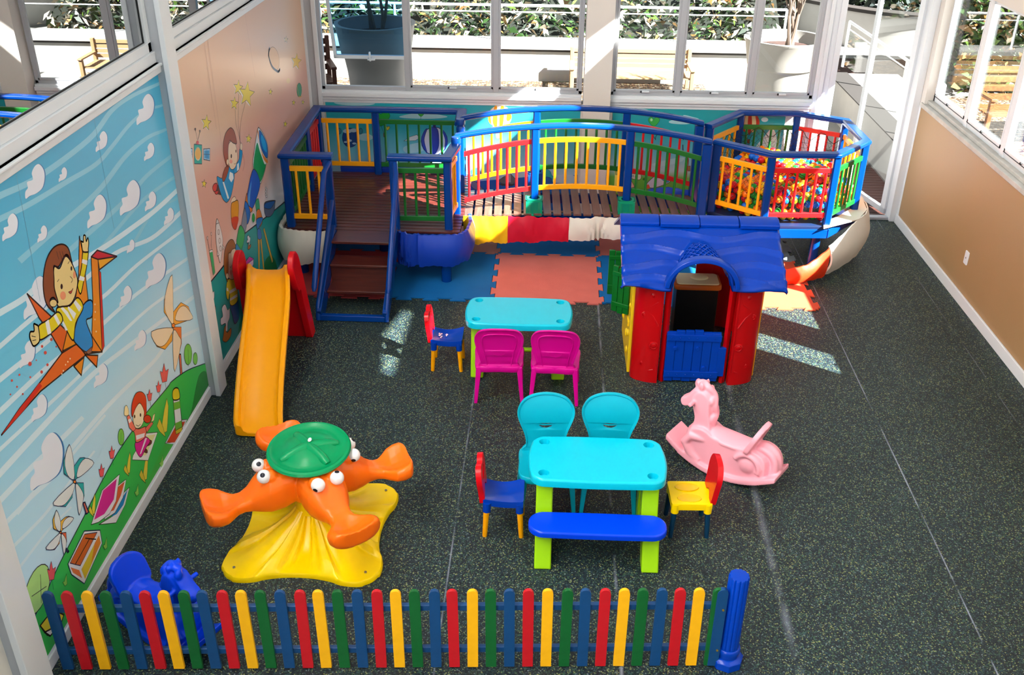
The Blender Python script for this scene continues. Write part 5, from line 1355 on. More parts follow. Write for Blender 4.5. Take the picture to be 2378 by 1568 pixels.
for sx in (-1, 1):
    xa = -0.125+sx*0.215
    b = MB()
    side = catmull([(0.70, 0.52), (0.66, 0.62), (0.64, 0.74), (0.70, 0.825), (0.78, 0.83), (0.83, 0.77), (0.87, 0.60), (0.93, 0.30), (0.985, 0.03), (0.985, 0.0), (0.90, 0.0), (0.86, 0.04), (0.80, 0.30), (0.76, 0.50)], True, 4)
    sh = 0.12*sx
    rr_ = []
    for off, k_ in ((-0.026, 0.96), (-0.018, 1.0), (0.018, 1.0), (0.026, 0.96)):
        cy, cz = 0.82, 0.42
        rr_.append([V(xa+off+sx*0.035*(1-z/0.8), cy+(y-cy)*k_, cz+(z-cz)*k_ if z > 0.02 else max(0.0, z)) for y, z in side])
    b.loft(rr_, 0, True, False); b.build('ladder_side', p_red, T, bevel=0.006)
for i in range(4):
    z = 0.11+0.135*i; hw = 0.205+0.03*(1-z/0.8)
    b = MB(); b.box(-0.135-hw, -0.135+hw, 0.84+0.09*(1-z/0.6)-0.02, 0.84+0.09*(1-z/0.6)+0.07, z-0.03, z); b.build('ladder_step', p_red, T, bevel=0.008)
b = MB(); b.add([V(x, y, z) for x, y, z in ((-.345,.90,.0),(.095,.90,.0),(.085,.80,.58),(-.335,.80,.58),(-.345,.92,.0),(.095,.92,.0),(.085,.82,.58),(-.335,.82,.58))], [(0,1,2,3),(7,6,5,4),(0,4,5,1),(1,5,6,2),(2,6,7,3),(3,7,4,0)]); b.build('ladder_back', p_red, T)
b = MB(); b.box(-0.135-0.17, -0.135+0.17, 0.74, 0.83, 0.60, 0.63); b.build('top_platform', p_red, T, bevel=0.006)
b = MB(); b.box(-0.135-0.24, -0.135+0.24, 0.90, 0.93, 0.0, 0.09); b.build('ladder_base', p_red, T, bevel=0.006)

# ------------------------------------------------------------------ four-seat spinner
def sstep(x, k): return 1/(1+math.exp(-max(-30, min(30, x*k))))
T = thing('duck_spinner', 'orange four-seat carousel with duck bill seats, yellow base and green round top', 'carousel', (-1.385, 4.72, 0))
N = 240; rings = []
def base_r(a):
    # four rounded corners at 45 degrees
    c = abs(cos(2*(a-pi/4)))
    k = ((a-pi/4) % (pi/2)); k = min(k, pi/2-k)/(pi/4)      # 0 at a corner, 1 mid side
    return 0.605*(1-0.315*(1-math.exp(-(k*2.1)**2)))*(1+0.014*(1-2*sstep(k-0.42, 70))*(k > 0.12))
def base_z(a, t):
    k = ((a-pi/4) % (pi/2)); k = min(k, pi/2-k)/(pi/4)
    ridge = sstep(k-0.36, 60)*sstep(0.62-k, 60)          # a raised plate each side of the flat valley
    h = 0.032+0.30*(1-t)**2.4+0.050*ridge*min(1, (1.02-t)*5)*(0.35+0.65*t)
    lobe = sstep(0.30-k, 40); h += lobe*0.012*(1-t)
    valley = sstep(k-0.80, 60); h -= valley*0.045*(1-t)*t*4
    return max(0.03, h)
T_ = [1.0, 1.0, 0.985, 0.93, 0.85, 0.75, 0.65, 0.55, 0.45, 0.36, 0.28, 0.2, 0.14]
for i, t in enumerate(T_):
    r_ = []
    for j in range(N):
        a = 2*pi*j/N; R_ = base_r(a); rr_ = R_*t if t > 0.3 else (R_*t*0.4+0.6*0.45*t)
        z = 0.0 if i == 0 else (0.022 if i == 1 else base_z(a, t))
        r_.append(V(rr_*cos(a), rr_*sin(a), z))
    rings.append(r_)
b = MB(); b.loft(rings, 0, True, True)
b.lathe([(0.10, 0.2), (0.085, 0.30), (0.07, 0.36)], n=32)
ob = b.build('base', p_yel, T)
b = MB()
for k in range(4):
    a = pi/4+k*pi/2; b.cyl((0.545*cos(a), 0.545*sin(a), 0.03), (0.545*cos(a), 0.545*sin(a), 0.042), 0.008, n=10)
b.build('base_screw', steel, T)
b = MB(); b.lathe([(0.03, 0.30), (0.12, 0.31), (0.155, 0.36), (0.15, 0.44), (0.12, 0.50), (0.11, 0.565), (0.10, 0.575), (0.001, 0.575)], n=36)
ANG = [radians(a) for a in (-51, 24, 122, 209)]
for a in ANG:
    M = Matrix.Rotation(a, 4, 'Z')
    st = [(0.05, .10, .33, .52, 0), (0.11, .125, .31, .56, 0), (0.18, .135, .29, .565, 0), (0.25, .13, .285, .54, 0), (0.31, .106, .30, .485, 0), (0.355, .080, .312, .44, .1), (0.40, .070, .318, .415, .3), (0.44, .078, .315, .412, .7), (0.475, .112, .312, .42, 1.1), (0.51, .146, .31, .436, 1.5), (0.555, .158, .31, .455, 1.6), (0.595, .150, .314, .468, 1.4), (0.612, .128, .32, .468, 1.0), (0.622, .095, .335, .455, .6)]
    R_ = []
    for d, hw, zb, zt, cc in st:
        r_ = []
        for j in range(24):
            t = 2*pi*j/24; cx = cos(t); sz = sin(t)
            x = hw*abs(cx)**0.75*(1 if cx > 0 else -1)
            zm = (zb+zt)/2; hz = (zt-zb)/2
            z = zm+hz*abs(sz)**0.8*(1 if sz > 0 else -1)
            if sz > 0: z -= cc*0.045*max(0, 1-(x/hw*1.2)**2)
            r_.append(M @ V(d, x, z))
        R_.append(r_)
    b.loft(R_, 0, True, True)
    for sx in (-1, 1): b.ball(M @ V(0.225, sx*0.055, 0.53), 0.046, n=14, m=10)
    for sx in (-1, 1): b.ball(M @ V(0.345, sx*0.02, 0.425), 0.016, n=10, m=8, sc=(1.3, .7, .8))
ob = blob(b, 'seat_ring', p_org, T, voxel=0.007, smooth=4)
looks = [((-0.2, 0.15, -1.0), (0.7, 0.5, 0.5)), ((0.4, -0.5, -0.7), (0.1, 1, 0.2)), ((0.2, 0.4, 0.2), (0.5, 0.2, 0.4)), ((0.3, -0.3, 0.9), (0.6, 0.4, 0.6))]
pupil = mat('black_pupil', (14, 16, 34), 0.25); wh = mat('white_eye_plastic', (240, 240, 240), 0.25)
looks_w = [((-0.25, -1.0, -0.25), (0.05, 0.1, 1.0)), ((0.15, -1.0, -0.35), (0.6, 0.2, 0.6)), ((0, 1, 0.3), (0, 1, 0.3)), ((0.25, -0.65, 0.75), (0.05, -0.7, 0.8))]
for a, lk in zip(ANG, looks_w):
    M = Matrix.Rotation(a, 4, 'Z')
    for sx, l in zip((-1, 1), lk):
        c = M @ V(0.268, sx*0.060, 0.548); r = 0.041
        b = MB(); b.ball(c, r, n=20, m=14); e = b.build('eye', wh, T)
        d = Vector(l).normalized(); tb = MB(); q_ = d.to_track_quat('Z', 'Y').to_matrix().to_4x4()
        tb.lathe([(0.0150, -0.004), (0.0138, 0.0003), (0.008, 0.0026), (0.0005, 0.0036)], n=16, M=Matrix.Translation(c+d*r*0.955) @ q_); tb.build('pupil', pupil, e)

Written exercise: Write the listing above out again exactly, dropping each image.

In response:
The Blender Python script for this scene continues. Write part 5, from line 1355 on. More parts follow. Write for Blender 4.5. Take the picture to be 2378 by 1568 pixels.
for sx in (-1, 1):
    xa = -0.125+sx*0.215
    b = MB()
    side = catmull([(0.70, 0.52), (0.66, 0.62), (0.64, 0.74), (0.70, 0.825), (0.78, 0.83), (0.83, 0.77), (0.87, 0.60), (0.93, 0.30), (0.985, 0.03), (0.985, 0.0), (0.90, 0.0), (0.86, 0.04), (0.80, 0.30), (0.76, 0.50)], True, 4)
    sh = 0.12*sx
    rr_ = []
    for off, k_ in ((-0.026, 0.96), (-0.018, 1.0), (0.018, 1.0), (0.026, 0.96)):
        cy, cz = 0.82, 0.42
        rr_.append([V(xa+off+sx*0.035*(1-z/0.8), cy+(y-cy)*k_, cz+(z-cz)*k_ if z > 0.02 else max(0.0, z)) for y, z in side])
    b.loft(rr_, 0, True, False); b.build('ladder_side', p_red, T, bevel=0.006)
for i in range(4):
    z = 0.11+0.135*i; hw = 0.205+0.03*(1-z/0.8)
    b = MB(); b.box(-0.135-hw, -0.135+hw, 0.84+0.09*(1-z/0.6)-0.02, 0.84+0.09*(1-z/0.6)+0.07, z-0.03, z); b.build('ladder_step', p_red, T, bevel=0.008)
b = MB(); b.add([V(x, y, z) for x, y, z in ((-.345,.90,.0),(.095,.90,.0),(.085,.80,.58),(-.335,.80,.58),(-.345,.92,.0),(.095,.92,.0),(.085,.82,.58),(-.335,.82,.58))], [(0,1,2,3),(7,6,5,4),(0,4,5,1),(1,5,6,2),(2,6,7,3),(3,7,4,0)]); b.build('ladder_back', p_red, T)
b = MB(); b.box(-0.135-0.17, -0.135+0.17, 0.74, 0.83, 0.60, 0.63); b.build('top_platform', p_red, T, bevel=0.006)
b = MB(); b.box(-0.135-0.24, -0.135+0.24, 0.90, 0.93, 0.0, 0.09); b.build('ladder_base', p_red, T, bevel=0.006)

# ------------------------------------------------------------------ four-seat spinner
def sstep(x, k): return 1/(1+math.exp(-max(-30, min(30, x*k))))
T = thing('duck_spinner', 'orange four-seat carousel with duck bill seats, yellow base and green round top', 'carousel', (-1.385, 4.72, 0))
N = 240; rings = []
def base_r(a):
    # four rounded corners at 45 degrees
    c = abs(cos(2*(a-pi/4)))
    k = ((a-pi/4) % (pi/2)); k = min(k, pi/2-k)/(pi/4)      # 0 at a corner, 1 mid side
    return 0.605*(1-0.315*(1-math.exp(-(k*2.1)**2)))*(1+0.014*(1-2*sstep(k-0.42, 70))*(k > 0.12))
def base_z(a, t):
    k = ((a-pi/4) % (pi/2)); k = min(k, pi/2-k)/(pi/4)
    ridge = sstep(k-0.36, 60)*sstep(0.62-k, 60)          # a raised plate each side of the flat valley
    h = 0.032+0.30*(1-t)**2.4+0.050*ridge*min(1, (1.02-t)*5)*(0.35+0.65*t)
    lobe = sstep(0.30-k, 40); h += lobe*0.012*(1-t)
    valley = sstep(k-0.80, 60); h -= valley*0.045*(1-t)*t*4
    return max(0.03, h)
T_ = [1.0, 1.0, 0.985, 0.93, 0.85, 0.75, 0.65, 0.55, 0.45, 0.36, 0.28, 0.2, 0.14]
for i, t in enumerate(T_):
    r_ = []
    for j in range(N):
        a = 2*pi*j/N; R_ = base_r(a); rr_ = R_*t if t > 0.3 else (R_*t*0.4+0.6*0.45*t)
        z = 0.0 if i == 0 else (0.022 if i == 1 else base_z(a, t))
        r_.append(V(rr_*cos(a), rr_*sin(a), z))
    rings.append(r_)
b = MB(); b.loft(rings, 0, True, True)
b.lathe([(0.10, 0.2), (0.085, 0.30), (0.07, 0.36)], n=32)
ob = b.build('base', p_yel, T)
b = MB()
for k in range(4):
    a = pi/4+k*pi/2; b.cyl((0.545*cos(a), 0.545*sin(a), 0.03), (0.545*cos(a), 0.545*sin(a), 0.042), 0.008, n=10)
b.build('base_screw', steel, T)
b = MB(); b.lathe([(0.03, 0.30), (0.12, 0.31), (0.155, 0.36), (0.15, 0.44), (0.12, 0.50), (0.11, 0.565), (0.10, 0.575), (0.001, 0.575)], n=36)
ANG = [radians(a) for a in (-51, 24, 122, 209)]
for a in ANG:
    M = Matrix.Rotation(a, 4, 'Z')
    st = [(0.05, .10, .33, .52, 0), (0.11, .125, .31, .56, 0), (0.18, .135, .29, .565, 0), (0.25, .13, .285, .54, 0), (0.31, .106, .30, .485, 0), (0.355, .080, .312, .44, .1), (0.40, .070, .318, .415, .3), (0.44, .078, .315, .412, .7), (0.475, .112, .312, .42, 1.1), (0.51, .146, .31, .436, 1.5), (0.555, .158, .31, .455, 1.6), (0.595, .150, .314, .468, 1.4), (0.612, .128, .32, .468, 1.0), (0.622, .095, .335, .455, .6)]
    R_ = []
    for d, hw, zb, zt, cc in st:
        r_ = []
        for j in range(24):
            t = 2*pi*j/24; cx = cos(t); sz = sin(t)
            x = hw*abs(cx)**0.75*(1 if cx > 0 else -1)
            zm = (zb+zt)/2; hz = (zt-zb)/2
            z = zm+hz*abs(sz)**0.8*(1 if sz > 0 else -1)
            if sz > 0: z -= cc*0.045*max(0, 1-(x/hw*1.2)**2)
            r_.append(M @ V(d, x, z))
        R_.append(r_)
    b.loft(R_, 0, True, True)
    for sx in (-1, 1): b.ball(M @ V(0.225, sx*0.055, 0.53), 0.046, n=14, m=10)
    for sx in (-1, 1): b.ball(M @ V(0.345, sx*0.02, 0.425), 0.016, n=10, m=8, sc=(1.3, .7, .8))
ob = blob(b, 'seat_ring', p_org, T, voxel=0.007, smooth=4)
looks = [((-0.2, 0.15, -1.0), (0.7, 0.5, 0.5)), ((0.4, -0.5, -0.7), (0.1, 1, 0.2)), ((0.2, 0.4, 0.2), (0.5, 0.2, 0.4)), ((0.3, -0.3, 0.9), (0.6, 0.4, 0.6))]
pupil = mat('black_pupil', (14, 16, 34), 0.25); wh = mat('white_eye_plastic', (240, 240, 240), 0.25)
looks_w = [((-0.25, -1.0, -0.25), (0.05, 0.1, 1.0)), ((0.15, -1.0, -0.35), (0.6, 0.2, 0.6)), ((0, 1, 0.3), (0, 1, 0.3)), ((0.25, -0.65, 0.75), (0.05, -0.7, 0.8))]
for a, lk in zip(ANG, looks_w):
    M = Matrix.Rotation(a, 4, 'Z')
    for sx, l in zip((-1, 1), lk):
        c = M @ V(0.268, sx*0.060, 0.548); r = 0.041
        b = MB(); b.ball(c, r, n=20, m=14); e = b.build('eye', wh, T)
        d = Vector(l).normalized(); tb = MB(); q_ = d.to_track_quat('Z', 'Y').to_matrix().to_4x4()
        tb.lathe([(0.0150, -0.004), (0.0138, 0.0003), (0.008, 0.0026), (0.0005, 0.0036)], n=16, M=Matrix.Translation(c+d*r*0.955) @ q_); tb.build('pupil', pupil, e)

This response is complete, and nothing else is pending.